STATED TASK
Identify the lines holding "objects" and copy them.

DATA
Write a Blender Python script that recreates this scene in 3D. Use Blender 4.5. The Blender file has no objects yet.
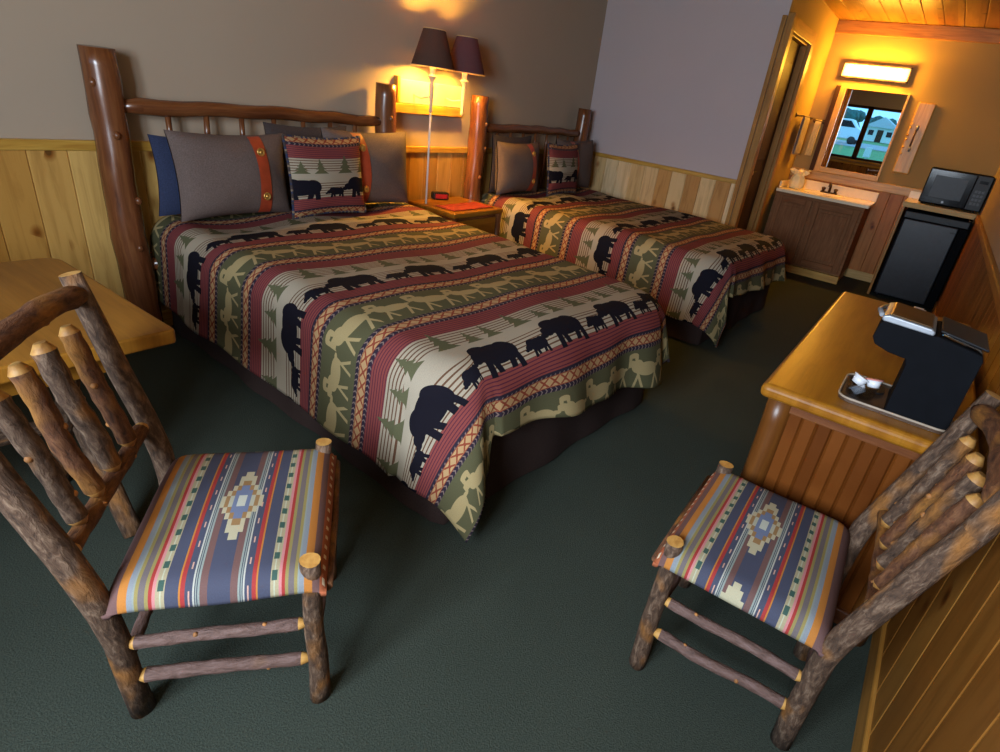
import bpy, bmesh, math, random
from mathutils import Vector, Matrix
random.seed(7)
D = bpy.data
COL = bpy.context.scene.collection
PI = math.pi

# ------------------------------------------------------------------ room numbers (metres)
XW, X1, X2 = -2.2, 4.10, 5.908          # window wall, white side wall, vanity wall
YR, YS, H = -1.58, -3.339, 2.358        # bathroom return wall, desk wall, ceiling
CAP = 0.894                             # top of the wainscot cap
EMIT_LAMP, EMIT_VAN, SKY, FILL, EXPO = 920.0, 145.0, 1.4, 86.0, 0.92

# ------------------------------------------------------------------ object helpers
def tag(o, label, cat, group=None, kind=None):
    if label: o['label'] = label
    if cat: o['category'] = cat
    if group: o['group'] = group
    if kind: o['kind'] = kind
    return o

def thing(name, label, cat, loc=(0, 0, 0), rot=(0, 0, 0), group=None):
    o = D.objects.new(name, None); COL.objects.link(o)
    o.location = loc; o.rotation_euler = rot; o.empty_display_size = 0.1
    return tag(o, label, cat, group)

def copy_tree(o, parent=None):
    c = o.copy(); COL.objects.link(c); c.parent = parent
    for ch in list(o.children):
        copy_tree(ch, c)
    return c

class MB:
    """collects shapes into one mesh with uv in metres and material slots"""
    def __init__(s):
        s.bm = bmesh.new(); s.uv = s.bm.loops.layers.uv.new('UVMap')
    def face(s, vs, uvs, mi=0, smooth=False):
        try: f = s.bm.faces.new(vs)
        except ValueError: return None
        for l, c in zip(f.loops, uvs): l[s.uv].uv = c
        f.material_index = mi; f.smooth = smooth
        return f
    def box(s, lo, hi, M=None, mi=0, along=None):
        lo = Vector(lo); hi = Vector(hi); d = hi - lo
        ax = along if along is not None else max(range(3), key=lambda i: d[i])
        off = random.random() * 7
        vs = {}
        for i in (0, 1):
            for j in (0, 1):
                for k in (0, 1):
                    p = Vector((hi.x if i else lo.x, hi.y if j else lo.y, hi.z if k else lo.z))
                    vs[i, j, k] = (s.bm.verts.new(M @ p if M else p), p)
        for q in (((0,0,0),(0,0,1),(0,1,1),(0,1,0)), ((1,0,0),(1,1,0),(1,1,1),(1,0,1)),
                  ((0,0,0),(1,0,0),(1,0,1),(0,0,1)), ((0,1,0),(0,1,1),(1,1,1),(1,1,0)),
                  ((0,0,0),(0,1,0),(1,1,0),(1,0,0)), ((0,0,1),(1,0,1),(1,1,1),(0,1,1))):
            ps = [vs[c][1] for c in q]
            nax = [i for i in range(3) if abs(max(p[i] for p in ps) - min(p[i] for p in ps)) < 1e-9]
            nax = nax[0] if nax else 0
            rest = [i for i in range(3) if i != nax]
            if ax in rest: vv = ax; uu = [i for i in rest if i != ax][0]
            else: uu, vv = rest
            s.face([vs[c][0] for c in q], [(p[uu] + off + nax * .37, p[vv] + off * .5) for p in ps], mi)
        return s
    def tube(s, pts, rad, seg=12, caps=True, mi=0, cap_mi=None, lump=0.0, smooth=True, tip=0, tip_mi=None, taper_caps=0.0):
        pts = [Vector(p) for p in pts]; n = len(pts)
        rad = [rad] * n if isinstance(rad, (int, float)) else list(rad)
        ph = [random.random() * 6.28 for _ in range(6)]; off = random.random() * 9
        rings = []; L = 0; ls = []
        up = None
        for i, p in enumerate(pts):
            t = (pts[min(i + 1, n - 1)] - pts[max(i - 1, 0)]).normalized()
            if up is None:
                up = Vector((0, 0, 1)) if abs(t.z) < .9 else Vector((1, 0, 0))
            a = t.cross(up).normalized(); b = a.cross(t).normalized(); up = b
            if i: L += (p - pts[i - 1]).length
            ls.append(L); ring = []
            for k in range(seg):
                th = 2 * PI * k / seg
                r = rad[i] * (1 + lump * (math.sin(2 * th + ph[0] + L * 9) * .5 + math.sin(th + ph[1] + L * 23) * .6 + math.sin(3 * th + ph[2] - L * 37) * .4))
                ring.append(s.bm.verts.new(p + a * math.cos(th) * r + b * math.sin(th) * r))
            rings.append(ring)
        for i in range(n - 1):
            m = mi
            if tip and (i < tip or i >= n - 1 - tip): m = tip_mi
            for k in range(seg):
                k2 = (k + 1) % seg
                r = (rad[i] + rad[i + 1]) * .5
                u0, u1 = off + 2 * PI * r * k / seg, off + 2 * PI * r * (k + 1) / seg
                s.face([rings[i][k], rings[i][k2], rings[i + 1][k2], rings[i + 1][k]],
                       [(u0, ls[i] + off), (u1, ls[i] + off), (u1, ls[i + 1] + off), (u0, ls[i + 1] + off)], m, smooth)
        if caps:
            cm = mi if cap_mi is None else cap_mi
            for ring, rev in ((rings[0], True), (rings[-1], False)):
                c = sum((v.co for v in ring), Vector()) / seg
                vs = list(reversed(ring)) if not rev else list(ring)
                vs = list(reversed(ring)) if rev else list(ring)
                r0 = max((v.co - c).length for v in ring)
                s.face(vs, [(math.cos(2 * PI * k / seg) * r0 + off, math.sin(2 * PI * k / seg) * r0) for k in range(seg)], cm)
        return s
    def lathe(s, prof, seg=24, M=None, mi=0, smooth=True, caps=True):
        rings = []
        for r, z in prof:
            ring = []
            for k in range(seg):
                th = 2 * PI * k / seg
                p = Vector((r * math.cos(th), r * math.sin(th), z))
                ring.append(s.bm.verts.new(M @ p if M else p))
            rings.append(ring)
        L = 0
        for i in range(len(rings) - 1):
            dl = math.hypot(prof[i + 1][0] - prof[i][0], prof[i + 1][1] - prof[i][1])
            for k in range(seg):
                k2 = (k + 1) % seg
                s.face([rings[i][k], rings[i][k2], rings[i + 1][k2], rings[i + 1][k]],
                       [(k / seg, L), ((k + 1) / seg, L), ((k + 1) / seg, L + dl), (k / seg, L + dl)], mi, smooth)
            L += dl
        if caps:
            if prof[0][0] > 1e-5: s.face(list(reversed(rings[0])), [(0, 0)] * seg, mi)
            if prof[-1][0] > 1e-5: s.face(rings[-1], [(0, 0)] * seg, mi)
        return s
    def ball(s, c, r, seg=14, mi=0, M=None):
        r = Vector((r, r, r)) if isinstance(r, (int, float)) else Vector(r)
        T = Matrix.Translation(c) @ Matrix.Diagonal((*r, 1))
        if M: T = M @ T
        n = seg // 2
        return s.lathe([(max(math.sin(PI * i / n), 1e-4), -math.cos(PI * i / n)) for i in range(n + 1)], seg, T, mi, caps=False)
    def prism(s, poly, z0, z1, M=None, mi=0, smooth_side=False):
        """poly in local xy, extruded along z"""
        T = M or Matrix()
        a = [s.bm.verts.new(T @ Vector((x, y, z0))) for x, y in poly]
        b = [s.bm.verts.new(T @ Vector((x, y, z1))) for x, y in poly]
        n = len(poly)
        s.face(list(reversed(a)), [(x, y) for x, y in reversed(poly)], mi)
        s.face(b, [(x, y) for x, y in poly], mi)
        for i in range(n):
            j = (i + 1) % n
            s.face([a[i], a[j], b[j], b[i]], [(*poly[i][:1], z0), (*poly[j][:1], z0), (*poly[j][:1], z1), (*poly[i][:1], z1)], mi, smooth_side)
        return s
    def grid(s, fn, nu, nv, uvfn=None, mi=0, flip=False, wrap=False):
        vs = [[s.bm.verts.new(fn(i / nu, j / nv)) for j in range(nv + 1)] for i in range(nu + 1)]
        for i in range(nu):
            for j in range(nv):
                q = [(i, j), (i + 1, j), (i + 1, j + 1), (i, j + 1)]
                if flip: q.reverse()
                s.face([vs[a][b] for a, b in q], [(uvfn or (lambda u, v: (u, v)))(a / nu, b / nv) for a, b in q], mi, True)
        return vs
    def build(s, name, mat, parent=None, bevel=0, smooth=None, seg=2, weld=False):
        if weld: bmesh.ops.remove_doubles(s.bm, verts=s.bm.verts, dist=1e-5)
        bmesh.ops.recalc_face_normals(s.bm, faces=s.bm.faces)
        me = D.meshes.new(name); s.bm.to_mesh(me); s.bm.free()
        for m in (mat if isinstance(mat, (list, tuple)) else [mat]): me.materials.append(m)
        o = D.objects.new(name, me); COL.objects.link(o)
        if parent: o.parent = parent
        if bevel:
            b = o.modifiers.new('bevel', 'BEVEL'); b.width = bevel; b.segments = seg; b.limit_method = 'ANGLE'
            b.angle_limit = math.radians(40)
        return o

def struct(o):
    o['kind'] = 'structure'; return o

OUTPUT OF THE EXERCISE
Write a Blender Python script that recreates this scene in 3D. Use Blender 4.5. The Blender file has no objects yet.
    o = D.objects.new(name, None); COL.objects.link(o)
    c = o.copy(); COL.objects.link(c); c.parent = parent
        o = D.objects.new(name, me); COL.objects.link(o)